Since then, they have been living in a tenuous peace.
DERARD: I don't know how long that's gonna last, just watching them go into school in the morning and be able to come back that's when there's so much joy.
Even with so much uncertainty, Derard says the mission is thriving.
He sees the fruit of his work in the lives of people like Kelly Volcy.
Volcy left home when he was 12 because his parents couldn’t support him and started working for a tap tap driver. Tap taps are like group taxi services in Haiti.
But one day when he was 19, Volcy asked for his pay for the day, and the driver refused to give it to him.
The two fought and the police came. Volcy was arrested and taken to jail… he couldn’t stop crying.
SOUND: [PRISON]
He first met Derard in prison.
Haiti Awake provided food and other supplies and Volcy attended the church and classes they taught. He says it made him feel connected to something again.
When he was released after two years, Volcy stayed involved with Haiti Awake.
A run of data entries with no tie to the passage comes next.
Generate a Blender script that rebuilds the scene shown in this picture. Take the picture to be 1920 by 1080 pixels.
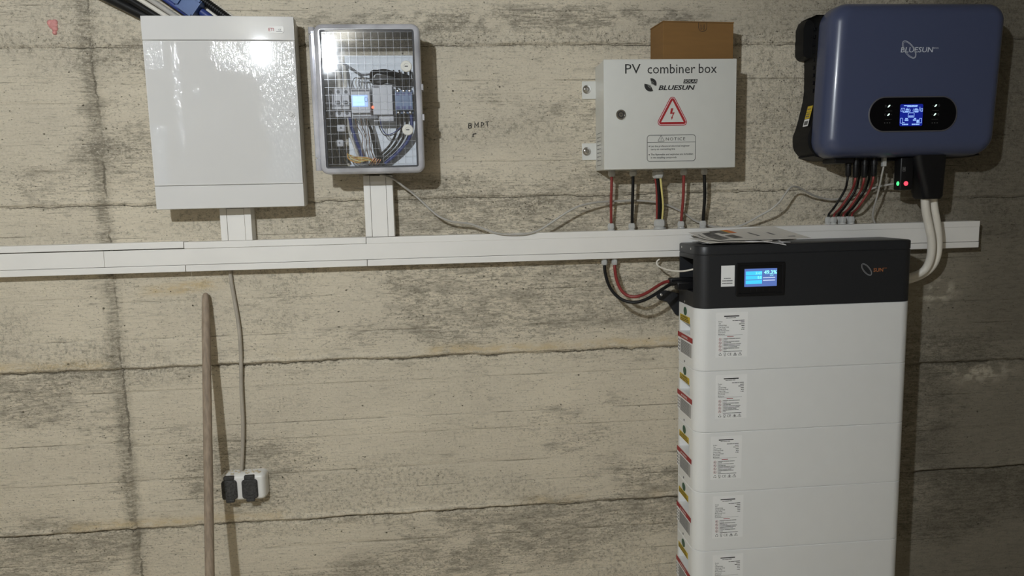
import bpy, bmesh, math, random
import numpy as np
from mathutils import Vector, Matrix

random.seed(7)
for o in list(bpy.data.objects):
    bpy.data.objects.remove(o, do_unlink=True)
scene = bpy.context.scene
COL = scene.collection

# ------------------------------------------------------------------ camera
# World: X along the wall to the right, Z up, the concrete wall is the plane Y = 0
# and the camera stands 2.13 m in front of it (negative Y), 1.5 m above the floor.
FPX, CX, CY = 1330.0, 960.0, 540.0
CAM = np.array([0.0, -2.13, 1.5])
_dn = np.array([240.0, 10460.0, 1330.0]); _dn /= np.linalg.norm(_dn)
_rt = np.array([15540.0, -525.0, 1330.0]); _rt -= _dn * _rt.dot(_dn); _rt /= np.linalg.norm(_rt)
ROT = np.stack([_rt, np.cross(-_dn, _rt), -_dn])        # camera vector -> world vector

def at(px, py, Y):
    """World point where the sight line through a photo pixel meets the plane Y."""
    d = ROT @ np.array([(px - CX) / FPX, (py - CY) / FPX, 1.0])
    p = CAM + d * ((Y - CAM[1]) / d[1])
    return Vector(p.tolist())

cam_data = bpy.data.cameras.new('camera')
cam_data.sensor_width = 36.0
cam_data.lens = FPX / 1920.0 * 36.0
cam_data.clip_start = 0.02
cam = bpy.data.objects.new('camera', cam_data)
COL.objects.link(cam)
_r, _u, _b = ROT @ np.array([1, 0, 0]), ROT @ np.array([0, -1, 0]), ROT @ np.array([0, 0, -1])
M4 = Matrix.Identity(4)
for i in range(3):
    M4[i][0], M4[i][1], M4[i][2], M4[i][3] = _r[i], _u[i], _b[i], CAM[i]
cam.matrix_world = M4
scene.camera = cam

# ------------------------------------------------------------------ world, light, exposure
world = bpy.data.worlds.new('world'); scene.world = world; world.use_nodes = True
world.node_tree.nodes['Background'].inputs[0].default_value = (0.9, 0.95, 1.0, 1)
world.node_tree.nodes['Background'].inputs[1].default_value = 0.02
LAMP = Vector((-0.80, -2.46, 2.37))
LAMP_POWER = 137.0
LAMP_COLOR = (0.89, 0.95, 1.0)
LAMP_SIZE = 0.035
scene.view_settings.view_transform = 'Standard'
scene.view_settings.look = 'None'
scene.view_settings.gamma = 1.0
scene.view_settings.use_curve_mapping = False
scene.view_settings.exposure = 0.0

# ------------------------------------------------------------------ materials
def _nodes(name):
    m = bpy.data.materials.new(name); m.use_nodes = True
    nt = m.node_tree
    return m, nt, nt.nodes['Principled BSDF']

def mat(name, col, rough=0.5, metal=0.0, var=0.06, scale=40.0, bump=0.0, bscale=200.0, coat=0.0, stretch=(1, 1, 1), spec=0.5):
    m, nt, b = _nodes(name)
    tc = nt.nodes.new('ShaderNodeTexCoord'); mp = nt.nodes.new('ShaderNodeMapping')
    mp.inputs['Scale'].default_value = stretch
    nt.links.new(tc.outputs['Object'], mp.inputs[0])
    n = nt.nodes.new('ShaderNodeTexNoise'); n.inputs['Scale'].default_value = scale; n.inputs['Detail'].default_value = 4
    nt.links.new(mp.outputs[0], n.inputs['Vector'])
    r = nt.nodes.new('ShaderNodeValToRGB')
    c = np.array(col)
    r.color_ramp.elements[0].position = 0.3; r.color_ramp.elements[1].position = 0.7
    r.color_ramp.elements[0].color = (*np.clip(c * (1 - var), 0, 1), 1)
    r.color_ramp.elements[1].color = (*np.clip(c * (1 + var), 0, 1), 1)
    nt.links.new(n.outputs[0], r.inputs[0]); nt.links.new(r.outputs[0], b.inputs['Base Color'])
    b.inputs['Roughness'].default_value = rough; b.inputs['Metallic'].default_value = metal
    b.inputs['Specular IOR Level'].default_value = spec
    if coat: b.inputs['Coat Weight'].default_value = coat; b.inputs['Coat Roughness'].default_value = 0.08
    if bump:
        n2 = nt.nodes.new('ShaderNodeTexNoise'); n2.inputs['Scale'].default_value = bscale; n2.inputs['Detail'].default_value = 3
        nt.links.new(mp.outputs[0], n2.inputs['Vector'])
        bp = nt.nodes.new('ShaderNodeBump'); bp.inputs['Strength'].default_value = bump; bp.inputs['Distance'].default_value = 0.001
        nt.links.new(n2.outputs[0], bp.inputs['Height']); nt.links.new(bp.outputs[0], b.inputs['Normal'])
    return m

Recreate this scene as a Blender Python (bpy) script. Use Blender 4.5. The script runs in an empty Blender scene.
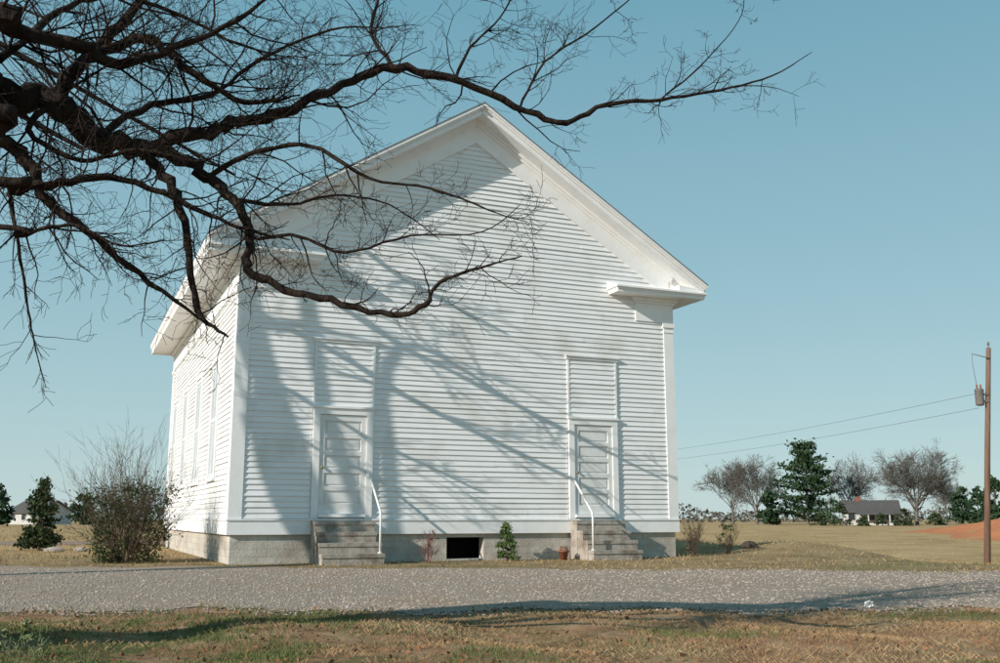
import bpy, math, random
from mathutils import Vector, Matrix
random.seed(7)
R=random.uniform
scene=bpy.context.scene
col=scene.collection
# ------------------------------------------------------------------ camera
PITCH=math.radians(10.6); SN,CS=math.sin(PITCH),math.cos(PITCH); EYE=0.9
cam=bpy.data.cameras.new('camera'); cam.lens=36; cam.sensor_width=36; cam.clip_end=6000; cam.clip_start=.05
co=bpy.data.objects.new('camera',cam); col.objects.link(co)
co.location=(0,0,EYE); co.rotation_euler=(math.radians(90)+PITCH,0,0); scene.camera=co
def at(x,y,Y):
    u=(x-500)/1000; v=(331.5-y)/1000
    dy=CS-v*SN; return Vector((u/dy*Y,Y,EYE+(SN+v*CS)/dy*Y))
# ------------------------------------------------------------------ light
AZ=math.radians(40.5); EL=math.radians(24)
SD=Vector((math.cos(AZ)*math.cos(EL),math.sin(AZ)*math.cos(EL),-math.sin(EL)))
sl=bpy.data.lights.new('sun','SUN'); sl.energy=5.0; sl.angle=math.radians(.22); sl.color=(1,.925,.83)
so=bpy.data.objects.new('sun',sl); col.objects.link(so); so.rotation_euler=SD.to_track_quat('-Z','Y').to_euler()
w=bpy.data.worlds.new('World'); scene.world=w; w.use_nodes=True
nt=w.node_tree; bg=nt.nodes['Background']; sky=nt.nodes.new('ShaderNodeTexSky'); sky.sky_type='NISHITA'; sky.sun_disc=False
sky.sun_elevation=EL; sky.sun_rotation=math.atan2(-SD.x,-SD.y); sky.air_density=1.0; sky.dust_density=.6; sky.ozone_density=1.5
BGS=.12
tcw=nt.nodes.new('ShaderNodeTexCoord'); spw=nt.nodes.new('ShaderNodeSeparateXYZ'); nt.links.new(tcw.outputs['Generated'],spw.inputs[0])
rw=nt.nodes.new('ShaderNodeValToRGB'); e=rw.color_ramp.elements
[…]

Now, he’s 21 and trying to finish high school. He plans to start a business selling water bottles…and he makes the dangerous trek through Haiti from his home to the mission base every Sunday for church and Thursday for Bible study.
Derard says stories like that encourage him. He keeps holding onto what God is doing through him and the mission.
DERARD: That's my call. It's not everyone's call. You know, it's unfortunate. My family has to suffer with me in that.
Derard says Haiti is both his greatest joy and his greatest sorrow.
He doesn’t blame people who leave—he knows they still love their country, but for now, he and his family will stay.
DERARD: By God's grace we’re still there. We still are doing what we are doing what we can do day by day. And you know, not happy with the way things are, but we are happy to see the way God is moving in the middle of everything.
Reporting for WORLD, I’m Mary Muncy.